### DATA LINES
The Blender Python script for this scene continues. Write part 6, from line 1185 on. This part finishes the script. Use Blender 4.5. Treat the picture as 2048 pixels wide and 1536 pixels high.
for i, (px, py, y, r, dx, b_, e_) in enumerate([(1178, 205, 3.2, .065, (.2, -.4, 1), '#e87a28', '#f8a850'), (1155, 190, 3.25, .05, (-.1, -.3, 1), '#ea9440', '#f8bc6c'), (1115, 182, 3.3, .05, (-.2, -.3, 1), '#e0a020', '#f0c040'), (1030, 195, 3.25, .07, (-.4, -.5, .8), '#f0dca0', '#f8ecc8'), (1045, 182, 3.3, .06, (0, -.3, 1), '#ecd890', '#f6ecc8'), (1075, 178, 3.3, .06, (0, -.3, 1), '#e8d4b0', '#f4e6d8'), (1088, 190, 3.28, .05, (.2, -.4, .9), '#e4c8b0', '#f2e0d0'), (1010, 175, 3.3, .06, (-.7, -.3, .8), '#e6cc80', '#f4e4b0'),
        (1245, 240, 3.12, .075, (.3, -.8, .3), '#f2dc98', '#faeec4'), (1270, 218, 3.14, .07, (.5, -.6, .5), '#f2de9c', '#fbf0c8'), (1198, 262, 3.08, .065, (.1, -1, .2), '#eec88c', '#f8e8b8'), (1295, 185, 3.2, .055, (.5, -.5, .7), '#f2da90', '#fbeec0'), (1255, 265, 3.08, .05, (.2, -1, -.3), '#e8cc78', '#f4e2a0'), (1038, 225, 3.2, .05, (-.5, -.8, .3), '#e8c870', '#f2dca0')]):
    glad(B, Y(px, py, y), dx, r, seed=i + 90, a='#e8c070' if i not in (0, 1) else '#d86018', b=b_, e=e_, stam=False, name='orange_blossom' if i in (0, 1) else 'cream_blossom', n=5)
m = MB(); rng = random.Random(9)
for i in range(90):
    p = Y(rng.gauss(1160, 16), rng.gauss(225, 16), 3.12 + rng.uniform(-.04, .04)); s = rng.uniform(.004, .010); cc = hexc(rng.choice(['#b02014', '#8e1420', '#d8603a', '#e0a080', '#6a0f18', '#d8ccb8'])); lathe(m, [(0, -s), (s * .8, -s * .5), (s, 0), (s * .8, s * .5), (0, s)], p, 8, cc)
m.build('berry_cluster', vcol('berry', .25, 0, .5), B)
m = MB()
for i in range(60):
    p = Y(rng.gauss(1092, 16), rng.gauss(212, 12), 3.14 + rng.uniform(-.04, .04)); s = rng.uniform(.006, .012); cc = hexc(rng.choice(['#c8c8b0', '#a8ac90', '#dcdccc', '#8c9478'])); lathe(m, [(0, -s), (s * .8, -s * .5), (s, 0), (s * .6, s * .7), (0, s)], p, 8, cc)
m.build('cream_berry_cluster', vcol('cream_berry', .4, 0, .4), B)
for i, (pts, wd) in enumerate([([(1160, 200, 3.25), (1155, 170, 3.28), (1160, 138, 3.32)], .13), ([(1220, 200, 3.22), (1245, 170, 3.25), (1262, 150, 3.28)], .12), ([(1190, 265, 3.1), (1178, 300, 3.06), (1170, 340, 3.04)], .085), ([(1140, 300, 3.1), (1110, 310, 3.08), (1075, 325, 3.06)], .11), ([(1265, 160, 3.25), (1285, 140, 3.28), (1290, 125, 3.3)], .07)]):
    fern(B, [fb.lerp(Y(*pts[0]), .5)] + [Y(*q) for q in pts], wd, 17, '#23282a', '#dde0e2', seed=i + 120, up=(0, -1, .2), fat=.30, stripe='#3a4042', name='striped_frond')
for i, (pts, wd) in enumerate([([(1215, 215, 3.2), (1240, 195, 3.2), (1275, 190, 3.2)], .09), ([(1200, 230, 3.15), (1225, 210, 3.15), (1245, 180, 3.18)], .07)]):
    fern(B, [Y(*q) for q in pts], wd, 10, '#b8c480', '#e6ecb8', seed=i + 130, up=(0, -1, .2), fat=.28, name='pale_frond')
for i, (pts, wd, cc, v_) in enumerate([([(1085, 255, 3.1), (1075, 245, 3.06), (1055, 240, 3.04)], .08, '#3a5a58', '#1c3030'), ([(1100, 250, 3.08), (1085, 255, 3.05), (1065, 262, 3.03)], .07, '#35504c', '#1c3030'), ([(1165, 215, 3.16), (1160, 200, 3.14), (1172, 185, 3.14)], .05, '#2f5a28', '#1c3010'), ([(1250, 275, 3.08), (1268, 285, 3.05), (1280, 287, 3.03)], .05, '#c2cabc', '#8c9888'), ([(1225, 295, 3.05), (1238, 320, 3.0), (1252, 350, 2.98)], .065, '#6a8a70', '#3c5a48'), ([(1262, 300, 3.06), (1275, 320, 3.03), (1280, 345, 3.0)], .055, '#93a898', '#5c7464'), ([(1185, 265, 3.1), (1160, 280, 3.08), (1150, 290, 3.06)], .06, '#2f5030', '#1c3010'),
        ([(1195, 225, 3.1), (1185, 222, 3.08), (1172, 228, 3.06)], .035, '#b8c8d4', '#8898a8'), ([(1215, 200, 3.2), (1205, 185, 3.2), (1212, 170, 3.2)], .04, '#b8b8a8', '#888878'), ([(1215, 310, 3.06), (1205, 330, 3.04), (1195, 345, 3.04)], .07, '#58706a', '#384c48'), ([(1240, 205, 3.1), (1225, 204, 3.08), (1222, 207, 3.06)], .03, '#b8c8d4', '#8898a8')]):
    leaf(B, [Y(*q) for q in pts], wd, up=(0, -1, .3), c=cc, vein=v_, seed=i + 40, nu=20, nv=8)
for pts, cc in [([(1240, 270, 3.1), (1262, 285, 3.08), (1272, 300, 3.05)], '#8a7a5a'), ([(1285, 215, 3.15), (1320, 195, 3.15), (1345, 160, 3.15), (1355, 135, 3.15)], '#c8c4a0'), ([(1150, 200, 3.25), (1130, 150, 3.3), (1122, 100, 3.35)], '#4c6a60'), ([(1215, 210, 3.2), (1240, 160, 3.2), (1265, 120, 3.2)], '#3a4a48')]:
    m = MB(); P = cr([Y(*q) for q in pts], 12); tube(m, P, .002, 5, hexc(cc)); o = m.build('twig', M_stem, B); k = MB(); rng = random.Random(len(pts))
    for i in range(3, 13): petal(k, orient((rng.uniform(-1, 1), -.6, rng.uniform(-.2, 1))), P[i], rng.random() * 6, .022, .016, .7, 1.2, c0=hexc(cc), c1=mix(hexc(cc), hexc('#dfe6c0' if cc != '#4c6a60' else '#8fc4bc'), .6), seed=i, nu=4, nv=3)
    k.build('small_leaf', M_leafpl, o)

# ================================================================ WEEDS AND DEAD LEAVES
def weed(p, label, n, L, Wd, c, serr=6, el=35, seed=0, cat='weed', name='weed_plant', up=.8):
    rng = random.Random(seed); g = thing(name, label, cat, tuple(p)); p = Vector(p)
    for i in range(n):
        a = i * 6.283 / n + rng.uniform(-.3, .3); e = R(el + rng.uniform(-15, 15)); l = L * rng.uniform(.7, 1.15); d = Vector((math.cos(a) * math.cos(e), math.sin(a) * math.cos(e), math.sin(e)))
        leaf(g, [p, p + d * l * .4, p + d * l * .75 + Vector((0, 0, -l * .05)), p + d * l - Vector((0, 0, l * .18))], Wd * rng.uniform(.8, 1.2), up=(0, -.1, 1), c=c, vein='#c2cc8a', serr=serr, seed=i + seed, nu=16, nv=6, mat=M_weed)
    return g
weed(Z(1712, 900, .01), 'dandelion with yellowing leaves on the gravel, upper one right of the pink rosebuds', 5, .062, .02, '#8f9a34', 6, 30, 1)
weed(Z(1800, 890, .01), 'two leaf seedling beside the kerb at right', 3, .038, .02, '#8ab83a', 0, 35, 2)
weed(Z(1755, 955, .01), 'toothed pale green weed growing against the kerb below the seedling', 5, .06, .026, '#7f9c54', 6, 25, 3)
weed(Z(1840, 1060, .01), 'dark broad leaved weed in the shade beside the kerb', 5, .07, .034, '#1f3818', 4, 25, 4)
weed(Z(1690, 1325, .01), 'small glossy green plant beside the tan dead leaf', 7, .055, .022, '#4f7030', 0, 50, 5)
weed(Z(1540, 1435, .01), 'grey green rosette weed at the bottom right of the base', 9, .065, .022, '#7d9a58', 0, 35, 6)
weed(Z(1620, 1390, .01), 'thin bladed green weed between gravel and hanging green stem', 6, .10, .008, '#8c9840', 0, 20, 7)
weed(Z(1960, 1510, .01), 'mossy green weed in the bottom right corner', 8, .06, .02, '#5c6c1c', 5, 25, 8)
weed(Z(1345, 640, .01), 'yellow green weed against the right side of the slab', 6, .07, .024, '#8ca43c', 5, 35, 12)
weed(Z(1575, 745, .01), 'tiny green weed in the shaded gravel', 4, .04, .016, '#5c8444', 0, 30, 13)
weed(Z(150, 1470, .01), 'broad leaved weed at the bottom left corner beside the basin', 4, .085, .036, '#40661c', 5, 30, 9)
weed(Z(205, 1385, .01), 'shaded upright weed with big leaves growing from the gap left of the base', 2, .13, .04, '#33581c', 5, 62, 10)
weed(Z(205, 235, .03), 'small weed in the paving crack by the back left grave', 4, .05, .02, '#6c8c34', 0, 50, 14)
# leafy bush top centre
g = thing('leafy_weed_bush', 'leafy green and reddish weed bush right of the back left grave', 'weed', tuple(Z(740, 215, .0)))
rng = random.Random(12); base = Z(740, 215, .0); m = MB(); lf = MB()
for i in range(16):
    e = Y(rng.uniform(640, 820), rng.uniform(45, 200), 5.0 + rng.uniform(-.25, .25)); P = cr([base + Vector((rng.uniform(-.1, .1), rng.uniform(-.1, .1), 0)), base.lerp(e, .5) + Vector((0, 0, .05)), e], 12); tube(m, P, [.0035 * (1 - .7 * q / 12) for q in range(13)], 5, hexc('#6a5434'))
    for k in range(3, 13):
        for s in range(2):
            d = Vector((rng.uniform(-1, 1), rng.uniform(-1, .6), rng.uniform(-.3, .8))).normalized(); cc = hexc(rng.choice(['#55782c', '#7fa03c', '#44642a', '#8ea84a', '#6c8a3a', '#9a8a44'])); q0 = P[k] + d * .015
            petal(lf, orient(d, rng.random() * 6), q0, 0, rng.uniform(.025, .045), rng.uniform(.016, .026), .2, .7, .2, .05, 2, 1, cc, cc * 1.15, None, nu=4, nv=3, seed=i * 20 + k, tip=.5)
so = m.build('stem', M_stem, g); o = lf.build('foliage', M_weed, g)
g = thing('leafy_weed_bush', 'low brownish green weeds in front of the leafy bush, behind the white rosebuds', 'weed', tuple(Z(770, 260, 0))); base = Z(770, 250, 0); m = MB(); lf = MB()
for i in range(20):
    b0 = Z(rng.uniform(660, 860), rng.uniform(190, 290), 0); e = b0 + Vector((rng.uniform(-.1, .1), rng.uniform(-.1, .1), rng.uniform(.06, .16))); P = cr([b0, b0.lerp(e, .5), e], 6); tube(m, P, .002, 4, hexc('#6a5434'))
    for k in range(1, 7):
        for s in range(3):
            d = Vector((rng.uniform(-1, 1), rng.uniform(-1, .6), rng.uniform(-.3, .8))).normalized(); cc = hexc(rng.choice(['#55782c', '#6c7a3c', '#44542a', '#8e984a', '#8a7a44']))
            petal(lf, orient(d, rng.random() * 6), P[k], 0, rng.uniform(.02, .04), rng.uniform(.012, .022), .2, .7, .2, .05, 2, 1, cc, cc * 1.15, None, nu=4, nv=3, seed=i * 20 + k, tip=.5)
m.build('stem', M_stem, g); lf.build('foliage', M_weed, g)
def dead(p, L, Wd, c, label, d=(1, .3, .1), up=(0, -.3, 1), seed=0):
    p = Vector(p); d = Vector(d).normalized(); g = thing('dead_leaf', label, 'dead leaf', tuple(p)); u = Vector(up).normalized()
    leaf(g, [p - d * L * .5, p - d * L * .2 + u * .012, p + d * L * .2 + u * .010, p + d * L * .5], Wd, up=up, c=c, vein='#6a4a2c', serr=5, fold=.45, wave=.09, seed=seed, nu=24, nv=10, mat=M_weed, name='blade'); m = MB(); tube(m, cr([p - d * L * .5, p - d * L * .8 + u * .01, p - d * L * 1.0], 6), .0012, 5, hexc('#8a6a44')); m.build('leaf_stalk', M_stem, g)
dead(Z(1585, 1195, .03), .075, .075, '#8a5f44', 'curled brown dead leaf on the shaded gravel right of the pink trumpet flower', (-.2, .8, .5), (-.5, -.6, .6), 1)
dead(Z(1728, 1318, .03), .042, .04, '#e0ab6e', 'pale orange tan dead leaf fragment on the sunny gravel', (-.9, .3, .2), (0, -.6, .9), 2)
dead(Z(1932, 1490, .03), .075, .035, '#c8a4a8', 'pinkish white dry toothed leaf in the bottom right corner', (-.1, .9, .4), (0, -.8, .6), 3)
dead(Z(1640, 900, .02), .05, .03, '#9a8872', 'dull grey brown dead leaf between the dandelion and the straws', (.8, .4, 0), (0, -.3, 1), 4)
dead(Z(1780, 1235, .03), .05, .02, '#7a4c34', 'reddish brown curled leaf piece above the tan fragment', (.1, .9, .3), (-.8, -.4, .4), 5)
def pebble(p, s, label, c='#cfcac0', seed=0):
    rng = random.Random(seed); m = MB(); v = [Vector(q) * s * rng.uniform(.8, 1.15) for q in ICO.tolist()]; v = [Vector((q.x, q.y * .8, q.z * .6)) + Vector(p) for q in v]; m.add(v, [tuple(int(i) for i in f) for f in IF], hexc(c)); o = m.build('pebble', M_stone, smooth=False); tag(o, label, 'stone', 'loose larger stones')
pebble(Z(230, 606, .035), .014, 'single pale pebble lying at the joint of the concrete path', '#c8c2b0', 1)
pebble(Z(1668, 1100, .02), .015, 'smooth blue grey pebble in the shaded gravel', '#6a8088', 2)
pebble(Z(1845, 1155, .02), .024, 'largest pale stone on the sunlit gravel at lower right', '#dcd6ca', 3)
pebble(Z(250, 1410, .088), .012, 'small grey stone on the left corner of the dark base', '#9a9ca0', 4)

### GIVEN EXERCISE
Look through the material above and pick out each line holding the word "from".

### THE RESPONSE
The Blender Python script for this scene continues. Write part 6, from line 1185 on. This part finishes the script. Use Blender 4.5. Treat the picture as 2048 pixels wide and 1536 pixels high.
weed(Z(205, 1385, .01), 'shaded upright weed with big leaves growing from the gap left of the base', 2, .13, .04, '#33581c', 5, 62, 10)